**WHAT THIS TASK INVOLVES:** Take the data below and repeat it exactly.

**DATA:**

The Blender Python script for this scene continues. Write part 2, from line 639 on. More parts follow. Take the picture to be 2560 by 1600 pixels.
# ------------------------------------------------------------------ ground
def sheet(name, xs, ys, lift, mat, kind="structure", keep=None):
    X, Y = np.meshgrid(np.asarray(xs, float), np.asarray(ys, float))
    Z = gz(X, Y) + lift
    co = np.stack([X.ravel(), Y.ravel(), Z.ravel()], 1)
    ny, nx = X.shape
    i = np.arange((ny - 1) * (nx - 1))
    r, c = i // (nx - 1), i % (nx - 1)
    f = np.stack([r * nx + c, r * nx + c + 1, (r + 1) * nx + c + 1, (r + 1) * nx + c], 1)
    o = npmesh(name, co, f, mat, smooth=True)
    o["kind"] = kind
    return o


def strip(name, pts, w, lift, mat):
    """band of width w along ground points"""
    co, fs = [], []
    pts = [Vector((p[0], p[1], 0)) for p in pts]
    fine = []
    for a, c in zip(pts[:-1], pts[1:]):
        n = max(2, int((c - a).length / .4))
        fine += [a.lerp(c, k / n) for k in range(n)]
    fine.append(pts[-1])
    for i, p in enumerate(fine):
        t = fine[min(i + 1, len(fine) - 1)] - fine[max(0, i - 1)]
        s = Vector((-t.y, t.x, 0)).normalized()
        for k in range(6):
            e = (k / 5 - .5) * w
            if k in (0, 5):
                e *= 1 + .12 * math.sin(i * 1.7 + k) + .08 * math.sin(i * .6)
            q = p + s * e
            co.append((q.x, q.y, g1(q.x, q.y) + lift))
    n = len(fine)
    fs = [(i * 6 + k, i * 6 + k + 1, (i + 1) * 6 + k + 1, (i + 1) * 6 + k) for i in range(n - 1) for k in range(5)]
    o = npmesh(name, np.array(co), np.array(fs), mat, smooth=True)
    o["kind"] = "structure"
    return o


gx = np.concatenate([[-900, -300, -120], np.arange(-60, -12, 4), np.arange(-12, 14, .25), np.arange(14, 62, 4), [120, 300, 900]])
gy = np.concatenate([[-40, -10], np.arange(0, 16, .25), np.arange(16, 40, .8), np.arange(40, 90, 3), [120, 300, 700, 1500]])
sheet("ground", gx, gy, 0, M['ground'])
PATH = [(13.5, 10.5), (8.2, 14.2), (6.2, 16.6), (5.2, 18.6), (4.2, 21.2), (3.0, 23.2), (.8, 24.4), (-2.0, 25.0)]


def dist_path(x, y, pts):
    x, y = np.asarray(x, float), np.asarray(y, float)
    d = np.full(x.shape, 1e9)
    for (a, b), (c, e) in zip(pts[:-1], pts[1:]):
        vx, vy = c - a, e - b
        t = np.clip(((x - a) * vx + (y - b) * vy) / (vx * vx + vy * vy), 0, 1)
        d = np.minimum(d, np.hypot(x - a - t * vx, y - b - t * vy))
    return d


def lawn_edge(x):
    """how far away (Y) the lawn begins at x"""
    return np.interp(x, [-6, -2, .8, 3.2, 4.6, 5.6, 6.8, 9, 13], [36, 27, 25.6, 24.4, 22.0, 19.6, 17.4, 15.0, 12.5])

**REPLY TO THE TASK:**
The Blender Python script for this scene continues. Write part 2, from line 639 on. More parts follow. Take the picture to be 2560 by 1600 pixels.
# ------------------------------------------------------------------ ground
def sheet(name, xs, ys, lift, mat, kind="structure", keep=None):
    X, Y = np.meshgrid(np.asarray(xs, float), np.asarray(ys, float))
    Z = gz(X, Y) + lift
    co = np.stack([X.ravel(), Y.ravel(), Z.ravel()], 1)
    ny, nx = X.shape
    i = np.arange((ny - 1) * (nx - 1))
    r, c = i // (nx - 1), i % (nx - 1)
    f = np.stack([r * nx + c, r * nx + c + 1, (r + 1) * nx + c + 1, (r + 1) * nx + c], 1)
    o = npmesh(name, co, f, mat, smooth=True)
    o["kind"] = kind
    return o


def strip(name, pts, w, lift, mat):
    """band of width w along ground points"""
    co, fs = [], []
    pts = [Vector((p[0], p[1], 0)) for p in pts]
    fine = []
    for a, c in zip(pts[:-1], pts[1:]):
        n = max(2, int((c - a).length / .4))
        fine += [a.lerp(c, k / n) for k in range(n)]
    fine.append(pts[-1])
    for i, p in enumerate(fine):
        t = fine[min(i + 1, len(fine) - 1)] - fine[max(0, i - 1)]
        s = Vector((-t.y, t.x, 0)).normalized()
        for k in range(6):
            e = (k / 5 - .5) * w
            if k in (0, 5):
                e *= 1 + .12 * math.sin(i * 1.7 + k) + .08 * math.sin(i * .6)
            q = p + s * e
            co.append((q.x, q.y, g1(q.x, q.y) + lift))
    n = len(fine)
    fs = [(i * 6 + k, i * 6 + k + 1, (i + 1) * 6 + k + 1, (i + 1) * 6 + k) for i in range(n - 1) for k in range(5)]
    o = npmesh(name, np.array(co), np.array(fs), mat, smooth=True)
    o["kind"] = "structure"
    return o


gx = np.concatenate([[-900, -300, -120], np.arange(-60, -12, 4), np.arange(-12, 14, .25), np.arange(14, 62, 4), [120, 300, 900]])
gy = np.concatenate([[-40, -10], np.arange(0, 16, .25), np.arange(16, 40, .8), np.arange(40, 90, 3), [120, 300, 700, 1500]])
sheet("ground", gx, gy, 0, M['ground'])
PATH = [(13.5, 10.5), (8.2, 14.2), (6.2, 16.6), (5.2, 18.6), (4.2, 21.2), (3.0, 23.2), (.8, 24.4), (-2.0, 25.0)]


def dist_path(x, y, pts):
    x, y = np.asarray(x, float), np.asarray(y, float)
    d = np.full(x.shape, 1e9)
    for (a, b), (c, e) in zip(pts[:-1], pts[1:]):
        vx, vy = c - a, e - b
        t = np.clip(((x - a) * vx + (y - b) * vy) / (vx * vx + vy * vy), 0, 1)
        d = np.minimum(d, np.hypot(x - a - t * vx, y - b - t * vy))
    return d


def lawn_edge(x):
    """how far away (Y) the lawn begins at x"""
    return np.interp(x, [-6, -2, .8, 3.2, 4.6, 5.6, 6.8, 9, 13], [36, 27, 25.6, 24.4, 22.0, 19.6, 17.4, 15.0, 12.5])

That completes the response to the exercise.